Жизнь научила его, что лучше первым нырнуть в ледяную реку, а не мучиться в ожидании своей очереди. Надо не терзаться бесконечными сомнениями, а прибегнуть к единственному способу решения проблемы: попробовать самому. Он вычитал у Карла Маркса что-то вроде того, что «практика есть критерий истины» и взял эту формулу на вооружение — словно получив еще один стимул выполнить принятое решение. Однажды вечером, еще на дедушкиной квартире в центре, набравшись храбрости, Пауло решил разрубить этот узел. Несколько часов слонялся он по гейским барам на задах душных галерей «Аляска» и «Менескал», шатался по Копакабане. Выпил несколько порций виски — и наконец решился. В каком-то кромешном аду, подобравшись у стойки к парнишке-ровеснику — профессионалу из тех, что приходят подзаработать, — Пауло сразу взял быка за рога:
— Привет, как дела? Я здесь, чтобы пригласить тебя в постель. Не хочешь пойти со мной?
Он был готов ко всему, но ответ поразил его:
— Нет. С тобой — не хочу.
Если бы паренек вдруг ударил его по лицу, неожиданность была бы меньшей. Как так — «нет»? Он же платит! Однако тот уже отвернулся, а Пауло так и застыл на месте со стаканом в руке. В следующем кабачке он предпринял было новую попытку, но, сраженный вторым отказом, решил не продолжать подобных экспериментов. А спустя месяц, погрузившись в лихорадочную профессиональную деятельность, он, кажется, забыл об этом вовсе.

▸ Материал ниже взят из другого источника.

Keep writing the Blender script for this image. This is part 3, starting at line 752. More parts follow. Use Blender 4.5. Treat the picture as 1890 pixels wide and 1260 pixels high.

Если Коэльо-прозаик начал свою карьеру с оглушительного провала, то этого нельзя сказать о Коэльо-драматурге. Первой попыткой его выступления на сцене, еще в детском театре, была постановка киноклассики — инсценировка картины «Волшебник страны Оз». Он не только взялся писать пьесу на основе сказки Лимана Франка Баума, но стал режиссером и актером, выбрав для себя роль Льва. Средств на реквизит и костюмы не было, и он просто подрисовывал себе усы, привязывал к голове два тряпичных уха, а хвостом служила веревка, пристроченная к штанам. Кисточку хвоста Пауло то и дело обматывал вокруг пальца. От киноверсии, на самом деле, там осталась всего лишь песня «Где-то за радугой», остальную музыку сочинил Антонио Карлос Диас по прозвищу Какико, музыкант и актер, с которым Пауло делил гримерку на «Капитанах песка». Ко всеобщему изумлению, «Волшебник страны Оз» не только окупил расходы на постановку и зарплату артистов и персонала, но и дал прибыль — эти деньги Пауло, преодолевая всяческие соблазны, будет сохранять для новых постановок Его имя в анонсах на газетных полосах было непреложным свидетельством успеха; так в один день 1967 года имя Коэльо появилось на страницах трех разных изданий о культурной жизни Рио. В театре «Арена» он был автором и режиссером спектакля «Сокровище капитана Беренгундо»; в «Санта-Терезинье» афиша гласила, что он драматург постановки «Аладдин и волшебная лампа», а в театре «Кариока» он выступал как актер в «Крылатом ягуаре» Валмира Аялы.